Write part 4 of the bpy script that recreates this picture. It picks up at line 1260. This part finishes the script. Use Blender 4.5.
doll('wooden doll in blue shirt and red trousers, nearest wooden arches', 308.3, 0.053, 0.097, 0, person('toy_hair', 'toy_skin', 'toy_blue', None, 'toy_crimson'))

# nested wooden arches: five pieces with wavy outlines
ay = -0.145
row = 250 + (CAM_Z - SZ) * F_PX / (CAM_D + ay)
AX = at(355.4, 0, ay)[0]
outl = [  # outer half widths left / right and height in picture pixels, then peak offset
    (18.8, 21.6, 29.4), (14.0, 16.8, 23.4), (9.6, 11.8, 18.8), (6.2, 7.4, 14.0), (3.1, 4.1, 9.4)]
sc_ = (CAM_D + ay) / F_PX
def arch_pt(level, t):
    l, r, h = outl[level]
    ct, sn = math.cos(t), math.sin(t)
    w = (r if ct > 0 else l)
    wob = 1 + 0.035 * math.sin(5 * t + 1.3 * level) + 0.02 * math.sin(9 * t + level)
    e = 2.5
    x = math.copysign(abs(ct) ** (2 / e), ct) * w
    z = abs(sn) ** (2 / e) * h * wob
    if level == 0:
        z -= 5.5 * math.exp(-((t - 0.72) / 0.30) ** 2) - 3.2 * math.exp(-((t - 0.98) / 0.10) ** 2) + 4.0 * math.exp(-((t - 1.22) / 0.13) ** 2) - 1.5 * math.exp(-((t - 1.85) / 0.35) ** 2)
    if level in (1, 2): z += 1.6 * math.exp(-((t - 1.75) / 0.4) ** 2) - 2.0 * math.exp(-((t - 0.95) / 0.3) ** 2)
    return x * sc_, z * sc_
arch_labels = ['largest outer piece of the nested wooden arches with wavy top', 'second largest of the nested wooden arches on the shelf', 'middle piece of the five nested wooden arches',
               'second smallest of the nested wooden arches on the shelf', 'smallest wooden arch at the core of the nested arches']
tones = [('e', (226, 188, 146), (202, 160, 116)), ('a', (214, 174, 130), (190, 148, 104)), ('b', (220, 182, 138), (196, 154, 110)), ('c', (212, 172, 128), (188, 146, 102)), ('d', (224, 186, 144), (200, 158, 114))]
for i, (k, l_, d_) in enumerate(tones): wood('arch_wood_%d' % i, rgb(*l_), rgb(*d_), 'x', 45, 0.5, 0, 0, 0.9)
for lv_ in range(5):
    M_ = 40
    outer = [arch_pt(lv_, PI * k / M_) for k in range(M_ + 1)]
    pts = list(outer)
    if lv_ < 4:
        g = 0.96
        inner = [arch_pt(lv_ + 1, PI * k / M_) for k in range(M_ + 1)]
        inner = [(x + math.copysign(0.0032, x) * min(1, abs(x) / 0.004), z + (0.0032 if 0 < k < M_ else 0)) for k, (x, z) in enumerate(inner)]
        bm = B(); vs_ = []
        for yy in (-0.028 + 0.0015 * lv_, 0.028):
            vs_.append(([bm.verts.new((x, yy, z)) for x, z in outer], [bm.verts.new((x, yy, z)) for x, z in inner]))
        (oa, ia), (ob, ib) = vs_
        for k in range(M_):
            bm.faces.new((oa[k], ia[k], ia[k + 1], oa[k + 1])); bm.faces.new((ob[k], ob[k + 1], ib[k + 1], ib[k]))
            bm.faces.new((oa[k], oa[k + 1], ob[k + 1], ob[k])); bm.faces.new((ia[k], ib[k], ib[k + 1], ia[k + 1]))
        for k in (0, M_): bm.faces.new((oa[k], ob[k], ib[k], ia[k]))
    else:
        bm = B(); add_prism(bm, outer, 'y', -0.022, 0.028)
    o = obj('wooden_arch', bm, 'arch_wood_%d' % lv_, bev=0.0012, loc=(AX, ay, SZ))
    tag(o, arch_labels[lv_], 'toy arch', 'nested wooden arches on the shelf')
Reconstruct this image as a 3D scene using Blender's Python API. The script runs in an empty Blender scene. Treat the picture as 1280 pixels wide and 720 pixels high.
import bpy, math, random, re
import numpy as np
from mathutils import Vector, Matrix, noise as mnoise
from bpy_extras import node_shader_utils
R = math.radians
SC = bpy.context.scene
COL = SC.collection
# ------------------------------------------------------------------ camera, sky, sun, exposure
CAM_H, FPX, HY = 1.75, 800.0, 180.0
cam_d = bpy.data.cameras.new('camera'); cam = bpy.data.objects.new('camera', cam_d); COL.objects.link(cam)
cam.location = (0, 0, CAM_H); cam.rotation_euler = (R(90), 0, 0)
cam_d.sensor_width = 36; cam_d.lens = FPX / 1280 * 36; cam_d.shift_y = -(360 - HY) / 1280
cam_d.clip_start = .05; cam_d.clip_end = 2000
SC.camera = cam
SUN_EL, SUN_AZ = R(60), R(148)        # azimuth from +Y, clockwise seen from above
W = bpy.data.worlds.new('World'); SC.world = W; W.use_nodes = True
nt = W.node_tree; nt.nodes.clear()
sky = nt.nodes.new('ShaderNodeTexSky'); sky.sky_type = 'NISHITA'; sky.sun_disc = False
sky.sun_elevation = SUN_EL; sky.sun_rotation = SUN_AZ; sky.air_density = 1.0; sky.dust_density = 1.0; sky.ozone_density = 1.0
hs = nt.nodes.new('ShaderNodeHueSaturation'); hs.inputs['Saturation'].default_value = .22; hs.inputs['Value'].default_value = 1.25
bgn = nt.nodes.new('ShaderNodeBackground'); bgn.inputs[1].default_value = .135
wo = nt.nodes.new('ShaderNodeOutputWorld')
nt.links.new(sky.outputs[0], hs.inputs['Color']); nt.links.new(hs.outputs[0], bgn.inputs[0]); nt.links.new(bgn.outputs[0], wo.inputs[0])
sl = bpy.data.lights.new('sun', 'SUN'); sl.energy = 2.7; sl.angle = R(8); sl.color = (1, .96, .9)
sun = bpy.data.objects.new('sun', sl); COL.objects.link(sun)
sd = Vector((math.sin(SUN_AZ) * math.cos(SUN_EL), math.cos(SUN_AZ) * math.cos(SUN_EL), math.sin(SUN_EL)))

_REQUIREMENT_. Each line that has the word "Blender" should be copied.

_RESULT FOR THIS TASK_.
Write part 4 of the bpy script that recreates this picture. It picks up at line 1260. This part finishes the script. Use Blender 4.5.
Reconstruct this image as a 3D scene using Blender's Python API. The script runs in an empty Blender scene. Treat the picture as 1280 pixels wide and 720 pixels high.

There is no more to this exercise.